Sócio de uma loja no centro especializada em materiais militares, Paulo Vieira, de 51 anos, conta que aumentou em 50% a venda nos últimos dois meses, ainda que custem caro: o bastão vale, em média, R$ 100; o spray, R$ 95; os tasers, que dão choque, vêm “disfarçados” em formato de batom, maço de cigarro, isqueiro ou lanterna e podem liberar descargas de 20 mil volts, R$ 155.

Todos cabem numa mochila ou bolsa feminina. “A procura aumentou desde que começaram as notícias dos assaltos com facas. O que mais sai é o spray”, conta Vieira, ele próprio dono de um arsenal. “Felizmente, nunca precisei. Mas, se tiver de usar, vou usar. A lei privilegia o bandido. O cidadão tinha de ter o direito de andar com arma de fogo.”

Discursos inflamados costumam ser rechaçados pelos moderadores dos grupos. Eles também apagam fotos de supostos assaltantes – preferem deixar só as que são passadas pela polícia, de pessoas já presas.

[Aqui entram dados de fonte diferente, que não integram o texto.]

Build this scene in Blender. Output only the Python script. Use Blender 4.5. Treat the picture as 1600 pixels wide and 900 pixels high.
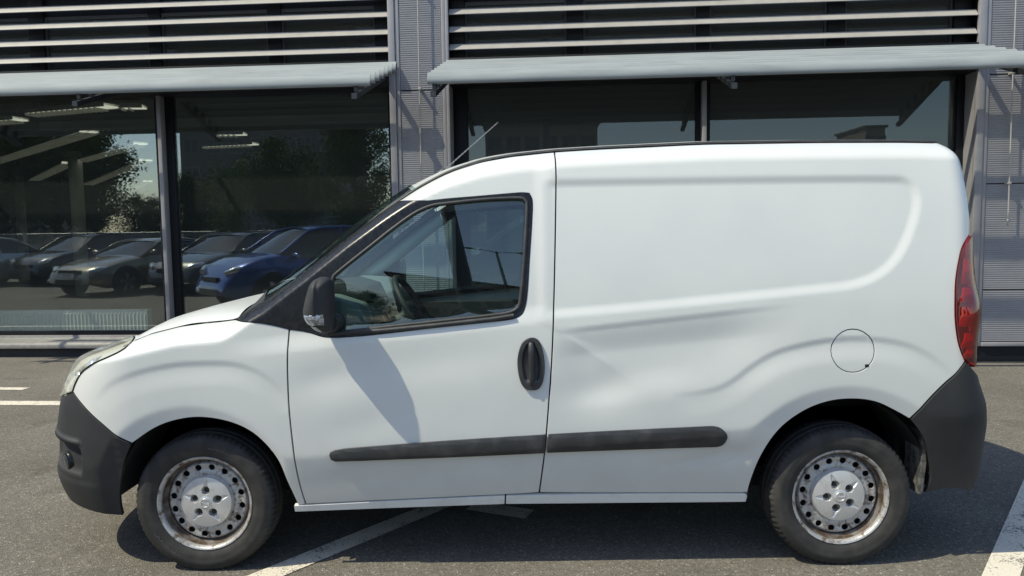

A fisioterapeuta Isabel Costa, de 40 anos, administra o grupo “Relato de assaltos em Laranjeiras, Flamengo e proximidades”, que reuniu 12.600 membros em dois meses e meio. Três colaboradoras monitoram postagens. “As pessoas têm de se responsabilizar pelo que escrevem. Não é nosso objetivo fazer justiça com as próprias mãos. Apagamos comentários racistas e preconceituosos. Quando me vi com medo de ir com o filho de 7 anos ao clube a pé, de pegar táxi para um percurso de menos de um quilômetro, vi que precisava agir.”